Shareholders gain upper hand
Shareholder-friendly actions combined with macroeconomic concerns to send credit spreads into retreat on Thursday.
Leveraged buyouts have become one of the main negative catalysts for credit in 2013. But investors received a reminder today that LBOs are not the only corporate events that favour shareholders over bondholders.
US document management company Xerox raised its quarterly dividend by 35% to $0.0575 per share, the first time it has increased its payout since 2007. This will impact the firm's net free cash flow, which will in turn impinge on the company's credit standing.
Xerox's CDS widened 15bps to 192bps today, making it one of the worst performers in the US investment grade market. It already trades with an implied rating of 'BB', according to Markit data, and the persistent LOB speculation in the TMT sector could place further upward pressure on spreads.
In Europe, a quite different company also made a decision that could damage bondholders. Defence contractor BAE Systems announced that it was buying back "1 billion in shares over the next three years, on the condition that it completes the sale of 72 Eurofighter aircraft to Saudi Arabia.

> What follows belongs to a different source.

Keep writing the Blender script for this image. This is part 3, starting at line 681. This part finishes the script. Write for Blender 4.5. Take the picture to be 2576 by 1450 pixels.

Share buybacks are rarely good news for bondholders. However, in this instance the impact on BAE's credit position was small. BAE has a relatively strong balance sheet and trades in line with its BBB rating. The firm's spreads widened just 4bps to 115bps.
Shareholder-friendly actions are never welcome in the credit markets, but the real drivers of risk aversion today were macroeconomic. First, the Fed minutes released yesterday hinted that the central bank may withdraw QE3 earlier than previously thought.
Some members of the Fed's Open Market Committee appear to be concerned about the open ended commitment to buy assets. The prospect of liquidity being withdrawn from the financial system understandably sent risky assets into reverse, with the Markit iTraxx Europe widening 4.5bps to 115bps.
To make matters worse, Markit flash PMIs released this morning were well below expectations. The French PMI was particularly worrying, coming in at 42.3, a 47-month low. The figures underlined how the real economy has diverged from the financial economy, and how reliant the latter is on central bank largesse.